(BRIEF)
Output exactly the span of lines that begins at the line containing "-.13, -.002, M['carpet'])" and ends at the line containing "m.build('window_blind', M['blind'], e)", both lines included.

(SOURCE DATA)
============

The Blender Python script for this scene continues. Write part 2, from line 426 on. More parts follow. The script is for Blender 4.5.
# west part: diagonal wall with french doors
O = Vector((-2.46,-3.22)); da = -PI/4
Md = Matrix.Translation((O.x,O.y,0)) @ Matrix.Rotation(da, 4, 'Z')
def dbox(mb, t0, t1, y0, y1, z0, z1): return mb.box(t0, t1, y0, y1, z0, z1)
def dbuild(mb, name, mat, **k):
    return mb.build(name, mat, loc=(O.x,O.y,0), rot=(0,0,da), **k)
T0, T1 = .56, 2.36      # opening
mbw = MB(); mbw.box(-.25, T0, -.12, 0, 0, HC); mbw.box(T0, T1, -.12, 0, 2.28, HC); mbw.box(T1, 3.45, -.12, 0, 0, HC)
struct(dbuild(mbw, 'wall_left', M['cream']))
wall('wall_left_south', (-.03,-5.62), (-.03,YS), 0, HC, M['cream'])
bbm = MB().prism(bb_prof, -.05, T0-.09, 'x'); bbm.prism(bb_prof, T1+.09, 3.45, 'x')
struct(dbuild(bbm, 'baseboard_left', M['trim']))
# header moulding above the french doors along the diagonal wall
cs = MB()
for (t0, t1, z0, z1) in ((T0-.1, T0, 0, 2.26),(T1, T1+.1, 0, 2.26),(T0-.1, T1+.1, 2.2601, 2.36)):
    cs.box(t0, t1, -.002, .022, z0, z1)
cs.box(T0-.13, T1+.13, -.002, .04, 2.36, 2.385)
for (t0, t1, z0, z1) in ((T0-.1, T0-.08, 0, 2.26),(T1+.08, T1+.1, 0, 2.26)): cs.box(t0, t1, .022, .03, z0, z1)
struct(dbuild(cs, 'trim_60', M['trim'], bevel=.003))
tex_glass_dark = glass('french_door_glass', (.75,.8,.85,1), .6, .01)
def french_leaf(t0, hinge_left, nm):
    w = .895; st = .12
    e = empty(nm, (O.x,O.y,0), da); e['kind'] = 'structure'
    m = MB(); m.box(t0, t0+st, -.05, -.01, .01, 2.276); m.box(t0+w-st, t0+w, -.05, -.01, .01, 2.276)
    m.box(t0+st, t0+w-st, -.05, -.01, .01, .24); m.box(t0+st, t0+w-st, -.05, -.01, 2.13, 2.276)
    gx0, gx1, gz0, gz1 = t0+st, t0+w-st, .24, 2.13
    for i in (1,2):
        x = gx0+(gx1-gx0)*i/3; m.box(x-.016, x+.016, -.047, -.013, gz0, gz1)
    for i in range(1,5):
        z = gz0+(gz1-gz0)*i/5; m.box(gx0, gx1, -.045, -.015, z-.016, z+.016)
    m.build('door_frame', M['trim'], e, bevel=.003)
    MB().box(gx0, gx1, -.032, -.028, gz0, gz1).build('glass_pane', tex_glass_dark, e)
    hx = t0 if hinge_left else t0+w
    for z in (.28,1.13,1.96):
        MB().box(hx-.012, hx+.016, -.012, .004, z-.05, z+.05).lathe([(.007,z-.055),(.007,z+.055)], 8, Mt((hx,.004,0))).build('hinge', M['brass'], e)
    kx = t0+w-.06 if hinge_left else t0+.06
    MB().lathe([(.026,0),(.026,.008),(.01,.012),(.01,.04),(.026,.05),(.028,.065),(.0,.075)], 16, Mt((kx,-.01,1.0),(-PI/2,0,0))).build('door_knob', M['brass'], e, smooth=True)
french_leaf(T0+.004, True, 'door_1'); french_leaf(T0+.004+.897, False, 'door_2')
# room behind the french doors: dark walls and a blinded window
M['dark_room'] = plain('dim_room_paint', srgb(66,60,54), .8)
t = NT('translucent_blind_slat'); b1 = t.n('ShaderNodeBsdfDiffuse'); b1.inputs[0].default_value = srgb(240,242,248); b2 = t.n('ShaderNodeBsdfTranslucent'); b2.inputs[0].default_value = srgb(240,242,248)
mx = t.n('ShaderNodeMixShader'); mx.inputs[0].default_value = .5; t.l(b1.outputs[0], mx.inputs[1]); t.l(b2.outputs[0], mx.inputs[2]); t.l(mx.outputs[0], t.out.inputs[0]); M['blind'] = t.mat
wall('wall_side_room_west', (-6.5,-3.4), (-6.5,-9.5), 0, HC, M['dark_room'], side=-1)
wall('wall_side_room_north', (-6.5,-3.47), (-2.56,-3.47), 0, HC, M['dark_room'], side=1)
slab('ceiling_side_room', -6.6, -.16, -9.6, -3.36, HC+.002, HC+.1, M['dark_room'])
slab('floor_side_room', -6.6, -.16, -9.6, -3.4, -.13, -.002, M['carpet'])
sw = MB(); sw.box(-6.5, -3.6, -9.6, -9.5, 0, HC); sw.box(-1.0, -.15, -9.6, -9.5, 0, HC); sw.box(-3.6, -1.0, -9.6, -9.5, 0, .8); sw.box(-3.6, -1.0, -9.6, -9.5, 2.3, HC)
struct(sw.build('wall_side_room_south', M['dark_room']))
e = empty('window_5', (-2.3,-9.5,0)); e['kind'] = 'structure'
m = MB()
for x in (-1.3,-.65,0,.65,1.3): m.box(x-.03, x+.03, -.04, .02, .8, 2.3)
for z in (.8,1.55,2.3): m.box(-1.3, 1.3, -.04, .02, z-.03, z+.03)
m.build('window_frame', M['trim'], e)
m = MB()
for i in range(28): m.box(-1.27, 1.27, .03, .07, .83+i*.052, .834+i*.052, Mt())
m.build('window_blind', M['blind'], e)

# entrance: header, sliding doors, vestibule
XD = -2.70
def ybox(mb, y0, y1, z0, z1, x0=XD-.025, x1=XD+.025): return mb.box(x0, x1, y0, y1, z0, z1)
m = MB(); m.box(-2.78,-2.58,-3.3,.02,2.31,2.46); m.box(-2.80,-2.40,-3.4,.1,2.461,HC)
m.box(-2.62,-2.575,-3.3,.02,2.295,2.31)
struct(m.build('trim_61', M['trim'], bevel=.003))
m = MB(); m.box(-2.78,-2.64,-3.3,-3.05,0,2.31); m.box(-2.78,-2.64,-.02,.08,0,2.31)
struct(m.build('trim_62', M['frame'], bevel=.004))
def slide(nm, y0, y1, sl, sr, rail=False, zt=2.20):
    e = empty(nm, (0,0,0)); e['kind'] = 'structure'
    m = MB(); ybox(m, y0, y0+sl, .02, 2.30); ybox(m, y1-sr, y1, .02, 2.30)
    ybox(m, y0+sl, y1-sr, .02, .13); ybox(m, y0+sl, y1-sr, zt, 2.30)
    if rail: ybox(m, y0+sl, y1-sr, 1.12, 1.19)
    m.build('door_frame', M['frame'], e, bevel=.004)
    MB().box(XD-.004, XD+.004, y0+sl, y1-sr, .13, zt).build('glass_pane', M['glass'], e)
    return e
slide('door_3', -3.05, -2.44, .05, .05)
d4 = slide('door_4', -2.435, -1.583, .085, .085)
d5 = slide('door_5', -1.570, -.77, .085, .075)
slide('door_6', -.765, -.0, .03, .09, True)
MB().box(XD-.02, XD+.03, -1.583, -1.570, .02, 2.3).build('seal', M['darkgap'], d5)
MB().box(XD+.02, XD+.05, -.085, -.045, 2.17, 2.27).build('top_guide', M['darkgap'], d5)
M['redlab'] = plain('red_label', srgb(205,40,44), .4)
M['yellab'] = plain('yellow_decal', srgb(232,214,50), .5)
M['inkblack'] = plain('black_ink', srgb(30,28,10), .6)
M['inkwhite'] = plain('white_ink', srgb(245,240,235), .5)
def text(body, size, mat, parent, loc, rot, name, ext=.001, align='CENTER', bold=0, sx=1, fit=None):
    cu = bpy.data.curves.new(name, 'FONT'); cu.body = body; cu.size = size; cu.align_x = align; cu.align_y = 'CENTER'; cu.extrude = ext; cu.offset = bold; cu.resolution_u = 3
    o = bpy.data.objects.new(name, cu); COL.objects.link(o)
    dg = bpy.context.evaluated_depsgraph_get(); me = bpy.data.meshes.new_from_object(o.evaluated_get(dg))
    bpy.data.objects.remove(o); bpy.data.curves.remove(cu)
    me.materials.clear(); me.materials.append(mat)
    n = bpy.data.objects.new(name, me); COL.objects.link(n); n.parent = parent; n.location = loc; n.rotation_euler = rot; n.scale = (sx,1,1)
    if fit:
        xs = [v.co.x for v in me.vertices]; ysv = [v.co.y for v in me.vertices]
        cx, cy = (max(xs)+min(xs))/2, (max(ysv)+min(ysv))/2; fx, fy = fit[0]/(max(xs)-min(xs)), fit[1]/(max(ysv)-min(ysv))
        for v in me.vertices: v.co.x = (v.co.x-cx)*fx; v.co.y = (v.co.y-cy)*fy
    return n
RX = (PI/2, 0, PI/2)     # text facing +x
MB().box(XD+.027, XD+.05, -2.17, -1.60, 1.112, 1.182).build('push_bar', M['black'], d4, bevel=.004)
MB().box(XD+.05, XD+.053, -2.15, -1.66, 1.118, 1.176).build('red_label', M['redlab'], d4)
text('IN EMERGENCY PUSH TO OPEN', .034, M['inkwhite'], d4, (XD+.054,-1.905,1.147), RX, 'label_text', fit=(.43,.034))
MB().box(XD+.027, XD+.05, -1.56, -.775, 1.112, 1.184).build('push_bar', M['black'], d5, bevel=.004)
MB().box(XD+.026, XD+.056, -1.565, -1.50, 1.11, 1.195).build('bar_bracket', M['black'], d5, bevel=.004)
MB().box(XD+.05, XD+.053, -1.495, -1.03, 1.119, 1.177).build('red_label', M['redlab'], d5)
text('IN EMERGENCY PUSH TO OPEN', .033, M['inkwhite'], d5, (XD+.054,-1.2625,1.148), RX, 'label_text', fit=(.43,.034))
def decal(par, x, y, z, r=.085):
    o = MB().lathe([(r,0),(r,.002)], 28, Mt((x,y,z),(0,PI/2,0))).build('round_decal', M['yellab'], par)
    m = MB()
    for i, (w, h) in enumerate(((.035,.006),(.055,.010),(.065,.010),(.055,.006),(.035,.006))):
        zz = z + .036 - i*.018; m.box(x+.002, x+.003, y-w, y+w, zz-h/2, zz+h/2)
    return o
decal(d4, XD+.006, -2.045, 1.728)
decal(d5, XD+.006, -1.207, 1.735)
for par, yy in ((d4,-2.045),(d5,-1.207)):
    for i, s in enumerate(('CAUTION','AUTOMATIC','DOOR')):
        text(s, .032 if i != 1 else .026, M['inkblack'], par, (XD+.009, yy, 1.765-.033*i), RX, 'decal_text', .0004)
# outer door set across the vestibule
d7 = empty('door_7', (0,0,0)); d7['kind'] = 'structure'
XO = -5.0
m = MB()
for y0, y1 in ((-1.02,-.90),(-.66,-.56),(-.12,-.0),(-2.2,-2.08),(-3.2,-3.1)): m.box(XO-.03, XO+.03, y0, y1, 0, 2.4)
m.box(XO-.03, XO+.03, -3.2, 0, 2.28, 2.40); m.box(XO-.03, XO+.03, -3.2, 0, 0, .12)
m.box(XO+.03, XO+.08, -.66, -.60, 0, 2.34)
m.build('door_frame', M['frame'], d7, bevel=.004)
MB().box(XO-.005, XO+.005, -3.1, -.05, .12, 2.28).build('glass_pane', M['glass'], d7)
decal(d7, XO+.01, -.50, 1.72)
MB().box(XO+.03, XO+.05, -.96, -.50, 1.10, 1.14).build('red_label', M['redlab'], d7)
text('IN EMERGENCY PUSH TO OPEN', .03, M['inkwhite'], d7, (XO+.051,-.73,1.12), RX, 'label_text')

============

(FULL RESPONSE)
slab('floor_side_room', -6.6, -.16, -9.6, -3.4, -.13, -.002, M['carpet'])
sw = MB(); sw.box(-6.5, -3.6, -9.6, -9.5, 0, HC); sw.box(-1.0, -.15, -9.6, -9.5, 0, HC); sw.box(-3.6, -1.0, -9.6, -9.5, 0, .8); sw.box(-3.6, -1.0, -9.6, -9.5, 2.3, HC)
struct(sw.build('wall_side_room_south', M['dark_room']))
e = empty('window_5', (-2.3,-9.5,0)); e['kind'] = 'structure'
m = MB()
for x in (-1.3,-.65,0,.65,1.3): m.box(x-.03, x+.03, -.04, .02, .8, 2.3)
for z in (.8,1.55,2.3): m.box(-1.3, 1.3, -.04, .02, z-.03, z+.03)
m.build('window_frame', M['trim'], e)
m = MB()
for i in range(28): m.box(-1.27, 1.27, .03, .07, .83+i*.052, .834+i*.052, Mt())
m.build('window_blind', M['blind'], e)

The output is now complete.